29. The respondent on the other hand submitted that the quantum of compensation is not tied to the remainder period of the contract and section 50 as read with section 49 of the Employment Act prescribes general guidelines on factors to be taken into account when assessing the quantum of the compensation. The respondent referred us to section 49(4)(a) and (b) of the Employment Act requiring the court to take into account the wishes of the employee and the circumstances in which the termination took place including the extent to which the employee contributed. In this regard, it is the respondent’s argument that the appellant failed to furnish the reasons for premature termination of employment and failed to pay the three months pay in lieu of notice pending the signing of a compromise agreement which was not a document under contract and whose contents were not discussed. The respondent referred us to Butt v Khan (1982-88) 1KAR 1 and Berkley-Steward v Waiyaki (1982-88) 1KAR 1118 for the proposition that the Court of Appeal will not interfere with an award of damages unless the same was inordinately high or low or the judge proceeded on wrong principles.
30. In awarding damages, the Industrial Court relied on section 15 of the Labour Institutions Act which provides that if the Industrial Court finds that a dismissal was unfair it may order the employer to pay compensation to the employee to a maximum of twelve months wages. Section 50 requires the courts to be guided by the provisions of section 49 of the Employment Act in determining damages. Section 49 of the Employment Act provides a range of remedies. These are;
- The wages which the employee would have earned had he been given the period of notice to which he was entitled,
- The equivalent of a number of months wages or salary not exceeding twelve months based on the gross monthly wage or salary of the employee at the time of dismissal.

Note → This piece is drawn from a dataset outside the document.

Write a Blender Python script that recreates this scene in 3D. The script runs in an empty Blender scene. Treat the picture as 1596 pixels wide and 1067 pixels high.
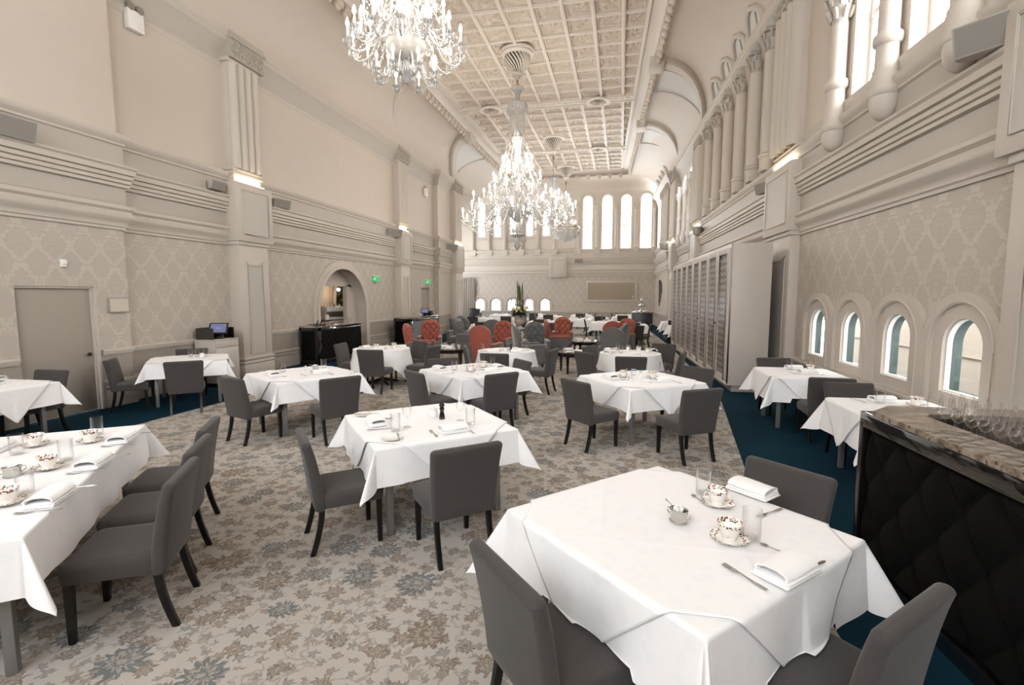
import bpy, bmesh, math, random
from mathutils import Vector, Matrix
from mathutils.geometry import tessellate_polygon
random.seed(11)
D = bpy.data; SC = bpy.context.scene; COL = SC.collection
pi = math.pi; cos = math.cos; sin = math.sin; R = math.radians

EXPO = -0.22; WORLD = 9.0; KD = 1.0; KR = 1.0
# ------------------------------------------------------------------ colour and node helpers
def lin(c):
    c = c / 255.0
    return c / 12.92 if c <= 0.04045 else ((c + 0.055) / 1.055) ** 2.4
def S(r, g, b): return (lin(r), lin(g), lin(b), 1.0)

class NT:
    """small wrapper to write node graphs as expressions"""
    def __init__(s, m): s.t = m.node_tree; s.n = s.t.nodes; s.l = s.t.links
    def new(s, typ, **kw):
        n = s.n.new(typ)
        for k, v in kw.items(): setattr(n, k, v)
        return n
    def put(s, sock, v):
        if isinstance(v, bpy.types.NodeSocket): s.l.new(v, sock)
        else: sock.default_value = v
    def m(s, op, a, b=None, c=None):
        n = s.new('ShaderNodeMath', operation=op)
        s.put(n.inputs[0], a)
        if b is not None: s.put(n.inputs[1], b)
        if c is not None: s.put(n.inputs[2], c)
        return n.outputs[0]
    def step(s, x, lo, hi):
        n = s.new('ShaderNodeMapRange', interpolation_type='SMOOTHSTEP')
        s.put(n.inputs['Value'], x); n.inputs['From Min'].default_value = lo; n.inputs['From Max'].default_value = hi
        return n.outputs['Result']
    def mix(s, f, a, b):
        n = s.new('ShaderNodeMix', data_type='RGBA')
        s.put(n.inputs['Factor'], f); s.put(n.inputs[6], a); s.put(n.inputs[7], b)
        return n.outputs[2]
    def pos(s): return s.new('ShaderNodeNewGeometry').outputs['Position']
    def obj(s): return s.new('ShaderNodeTexCoord').outputs['Object']
    def sep(s, v):
        n = s.new('ShaderNodeSeparateXYZ'); s.put(n.inputs[0], v); return n.outputs
    def comb(s, x, y, z):
        n = s.new('ShaderNodeCombineXYZ'); s.put(n.inputs[0], x); s.put(n.inputs[1], y); s.put(n.inputs[2], z); return n.outputs[0]
    def noise(s, v, scale, detail=2.0, rough=.5):
        n = s.new('ShaderNodeTexNoise'); s.put(n.inputs['Vector'], v)
        n.inputs['Scale'].default_value = scale; n.inputs['Detail'].default_value = detail; n.inputs['Roughness'].default_value = rough
        return n
    def vor(s, v, scale, rnd=1.0, feature='F1', dims='3D'):
        n = s.new('ShaderNodeTexVoronoi', feature=feature, voronoi_dimensions=dims); s.put(n.inputs['Vector'], v)
        n.inputs['Scale'].default_value = scale; n.inputs['Randomness'].default_value = rnd
        return n
    def vmath(s, op, a, b):
        n = s.new('ShaderNodeVectorMath', operation=op); s.put(n.inputs[0], a); s.put(n.inputs[1], b); return n.outputs[0]
    def bump(s, h, strength=.3, dist=.01):
        n = s.new('ShaderNodeBump'); n.inputs['Strength'].default_value = strength; n.inputs['Distance'].default_value = dist
        s.put(n.inputs['Height'], h); return n.outputs[0]

def material(name, col=(.5, .5, .5, 1), rough=.5, metal=0.0, spec=.5, trans=0.0, sheen=0.0, coat=0.0, alpha=None):
    m = D.materials.new(name); m.use_nodes = True
    b = m.node_tree.nodes['Principled BSDF']
    b.inputs['Base Color'].default_value = col; b.inputs['Roughness'].default_value = rough
    b.inputs['Metallic'].default_value = metal; b.inputs['Specular IOR Level'].default_value = spec
    b.inputs['Transmission Weight'].default_value = trans; b.inputs['Sheen Weight'].default_value = sheen
    b.inputs['Coat Weight'].default_value = coat
    return m
def bsdf(m): return m.node_tree.nodes['Principled BSDF']
def emitter(name, col, strength):
    m = D.materials.new(name); m.use_nodes = True; t = m.node_tree; t.nodes.clear()
    e = t.nodes.new('ShaderNodeEmission'); e.inputs[0].default_value = col; e.inputs[1].default_value = strength
    o = t.nodes.new('ShaderNodeOutputMaterial'); t.links.new(e.outputs[0], o.inputs[0])
    m.cycles.emission_sampling = 'NONE'
    return m
def thin_glass(name, tint=(1, 1, 1, 1), gain=1.0):
    m = D.materials.new(name); m.use_nodes = True; t = m.node_tree; t.nodes.clear()
    tr = t.nodes.new('ShaderNodeBsdfTransparent'); tr.inputs[0].default_value = tint
    gl = t.nodes.new('ShaderNodeBsdfGlossy'); gl.inputs['Roughness'].default_value = .03
    lw = t.nodes.new('ShaderNodeLayerWeight'); lw.inputs[0].default_value = .35
    pw = t.nodes.new('ShaderNodeMath'); pw.operation = 'MULTIPLY_ADD'; pw.inputs[1].default_value = .9 * gain; pw.inputs[2].default_value = .02
    sq = t.nodes.new('ShaderNodeMath'); sq.operation = 'POWER'; sq.inputs[1].default_value = 1.7
    mx = t.nodes.new('ShaderNodeMixShader'); o = t.nodes.new('ShaderNodeOutputMaterial')
    t.links.new(lw.outputs['Facing'], sq.inputs[0]); t.links.new(sq.outputs[0], pw.inputs[0]); t.links.new(pw.outputs[0], mx.inputs[0])
    t.links.new(tr.outputs[0], mx.inputs[1]); t.links.new(gl.outputs[0], mx.inputs[2]); t.links.new(mx.outputs[0], o.inputs[0])
    return m

# ------------------------------------------------------------------ mesh builder
class MB:
    def __init__(s, mp=None): s.v = []; s.f = []; s.mp = mp
    def add(s, vs, fs):
        b = len(s.v)
        s.v.extend([tuple(s.mp(*p)) for p in vs] if s.mp else [tuple(p) for p in vs])
        s.f.extend([tuple(i + b for i in f) for f in fs])
    def box(s, c, d, rz=0.0, top=(1, 1)):
        x, y, z = d[0] / 2, d[1] / 2, d[2] / 2; vs = []
        for sz, k in ((-1, (1, 1)), (1, top)):
            for sx, sy in ((-1, -1), (1, -1), (1, 1), (-1, 1)):
                px, py = sx * x * k[0], sy * y * k[1]
                vs.append((c[0] + px * cos(rz) - py * sin(rz), c[1] + px * sin(rz) + py * cos(rz), c[2] + sz * z))
        s.add(vs, [(3, 2, 1, 0), (4, 5, 6, 7), (0, 1, 5, 4), (1, 2, 6, 5), (2, 3, 7, 6), (3, 0, 4, 7)]); return s
    def span(s, x0, x1, y0, y1, z0, z1):
        return s.box(((x0 + x1) / 2, (y0 + y1) / 2, (z0 + z1) / 2), (abs(x1 - x0), abs(y1 - y0), abs(z1 - z0)))
    def tube(s, pts, r, n=8, caps=True, squash=1.0):
        pts = [Vector(p) for p in pts]; m = len(pts)
        rs = r if isinstance(r, (list, tuple)) else [r] * m
        t0 = (pts[1] - pts[0]).normalized()
        up = Vector((0, 0, 1)) if abs(t0.z) < .9 else Vector((1, 0, 0))
        u = t0.cross(up).normalized(); vs = []
        for i, p in enumerate(pts):
            t = (pts[min(i + 1, m - 1)] - pts[max(i - 1, 0)]).normalized()
            u = (u - t * u.dot(t)).normalized(); w = t.cross(u)
            for k in range(n):
                a = 2 * pi * k / n
                vs.append(p + (u * cos(a) + w * sin(a) * squash) * rs[i])
        fs = [(i * n + k, i * n + (k + 1) % n, (i + 1) * n + (k + 1) % n, (i + 1) * n + k) for i in range(m - 1) for k in range(n)]
        if caps: fs += [tuple(range(n - 1, -1, -1)), tuple((m - 1) * n + k for k in range(n))]
        s.add(vs, fs); return s
    def lathe(s, prof, n=24, c=(0, 0, 0), sx=1.0, sy=1.0, a0=0.0, a1=2 * pi):
        full = abs(a1 - a0 - 2 * pi) < 1e-6; k = n if full else n + 1; vs = []
        for r, z in prof:
            for i in range(k):
                a = a0 + (a1 - a0) * i / n
                vs.append((c[0] + r * cos(a) * sx, c[1] + r * sin(a) * sy, c[2] + z))
        fs = []
        for j in range(len(prof) - 1):
            for i in range(n):
                i2 = (i + 1) % k if full else i + 1
                fs.append((j * k + i, j * k + i2, (j + 1) * k + i2, (j + 1) * k + i))
        s.add(vs, fs); return s
    def ball(s, c, r, n=8, m=5, sz=1.0):
        return s.lathe([(max(r * sin(pi * j / m), 1e-4), -r * sz * cos(pi * j / m)) for j in range(m + 1)], n, c)
    def loft(s, rings, close=True, caps=True):
        n = len(rings[0]); vs = [p for r in rings for p in r]; fs = []
        for j in range(len(rings) - 1):
            for i in range(n if close else n - 1):
                fs.append((j * n + i, j * n + (i + 1) % n, (j + 1) * n + (i + 1) % n, (j + 1) * n + i))
        if caps and close: fs += [tuple(range(n - 1, -1, -1)), tuple((len(rings) - 1) * n + i for i in range(n))]
        s.add(vs, fs); return s
    def grid(s, nu, nv, fn):
        vs = [fn(i / nu, j / nv) for j in range(nv + 1) for i in range(nu + 1)]
        fs = [(j * (nu + 1) + i, j * (nu + 1) + i + 1, (j + 1) * (nu + 1) + i + 1, (j + 1) * (nu + 1) + i) for j in range(nv) for i in range(nu)]
        s.add(vs, fs); return s
    def prism(s, poly, z0, z1):
        n = len(poly)
        s.add([(x, y, z0) for x, y in poly] + [(x, y, z1) for x, y in poly],
              [tuple(range(n - 1, -1, -1)), tuple(range(n, 2 * n))] + [(i, (i + 1) % n, n + (i + 1) % n, n + i) for i in range(n)]); return s
    def sweep(s, prof, path, side=1.0):
        """moulding: profile of (depth, z) carried along a plan path of (x, y) with mitred corners"""
        P = [Vector((p[0], p[1])) for p in path]; rows = []
        for i, p in enumerate(P):
            d1 = (P[i] - P[i - 1]).normalized() if i else None
            d2 = (P[i + 1] - P[i]).normalized() if i < len(P) - 1 else None
            d1 = d1 or d2; d2 = d2 or d1
            n1 = Vector((-d1.y, d1.x)) * side; n2 = Vector((-d2.y, d2.x)) * side
            n = (n1 + n2).normalized(); k = 1.0 / max(n.dot(n1), .3)
            rows.append([(p.x + n.x * d * k, p.y + n.y * d * k, z) for d, z in prof])
        s.loft(rows, close=False); return s
    def panel(s, outer, holes, thick, w):
        """flat wall with openings in (a, b); w(a, depth, b) places it, the reveals run from depth 0 back to -thick"""
        loops = [outer] + holes
        tri = tessellate_polygon([[Vector((a, b, 0)) for a, b in l] for l in loops])
        flat = [p for l in loops for p in l]
        s.add([w(a, 0, b) for a, b in flat], [tuple(t) for t in tri])
        lo, hi = min(b for a, b in outer), max(b for a, b in outer)
        for h in holes:
            n = len(h)
            s.add([w(a, 0, b) for a, b in h] + [w(a, -thick, b) for a, b in h], [(i, (i + 1) % n, n + (i + 1) % n, n + i) for i in range(n) if not (h[i][1] == h[(i + 1) % n][1] and h[i][1] in (lo, hi))])
        return s
    def build(s, name, mt, parent=None, smooth=35, bevel=0.0, seg=2, sub=0):
        me = D.meshes.new(name); me.from_pydata(s.v, [], s.f); me.update()
        bm = bmesh.new(); bm.from_mesh(me)
        bmesh.ops.remove_doubles(bm, verts=bm.verts, dist=1e-5)
        if bevel > 0:
            ed = [e for e in bm.edges if len(e.link_faces) == 2 and e.calc_face_angle(0) > R(30)]
            bmesh.ops.bevel(bm, geom=ed, offset=bevel, segments=seg, profile=.5, affect='EDGES', clamp_overlap=True)
        bmesh.ops.recalc_face_normals(bm, faces=bm.faces)
        bm.to_mesh(me); bm.free()
        if smooth:
            me.shade_smooth(); me.set_sharp_from_angle(angle=R(smooth))
        me.materials.append(mt)
        o = D.objects.new(name, me); COL.objects.link(o)
        if parent: o.parent = parent
        if sub:
            md = o.modifiers.new('sub', 'SUBSURF'); md.levels = sub; md.render_levels = sub
        return o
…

- Reinstatement of the employee
- Re-engagement
The first two remedies are provided for under section 49(1) while the last two are provided under section 49(3) of the Employment Act.
31. Section 49(1) of the Employment Act particularly provides as follows:
“(1) Where in the opinion of a labour officer summary dismissal or termination of a contract of an employee is unjustified, the labour officer may recommend to the employer to pay to the employee any or all of the following—(emphasis ours) . . .”
From our emphasis, it is clear that the first two remedies of notice pay and twelve months pay can be awarded concurrently. There is no doubt that the remedies are discretionary in nature and the discretion should be exercised judiciously.
32. In C.P.C. Industrial Products v Angima, Civil Appeal No. 197 of 1992, the Court (Gicheru, Kwach and Muli, JJ.A), in a departure from the previous decisions, held that the principle that damages will only be limited to the period of notice agreed between the parties could only apply if, in exercising its right to terminate the appointment, the employer was not actuated by ulterior motives or did not act in bad faith; and that if the employer acted maliciously, oppressively or even callously the court was bound to consider that fact in assessing the damages the employee would be entitled to for wrongful termination or dismissal.
33. To the extent that the Industrial Court exercised its discretion in considering the lack of reasons for termination of employment and the termination prematurely ending the contract, we think that the discretion was judicially exercised. The Industrial Court did explain its decision and took into account the parties arguments that have been repeated before us. We therefore see no need to interfere with the discretion at this point. In the end, we hold that the appeal is dismissed with no order as to costs.
Dated and delivered at Nairobi this 1st day of July, 2016.
M. WARSAME
………………………………
JUDGE OF APPEAL
P.M. MWILU
……………………………….
JUDGE OF APPEAL
F. SICHALE
…………………………………
JUDGE OF APPEAL
I certify that this is a true copy of the original.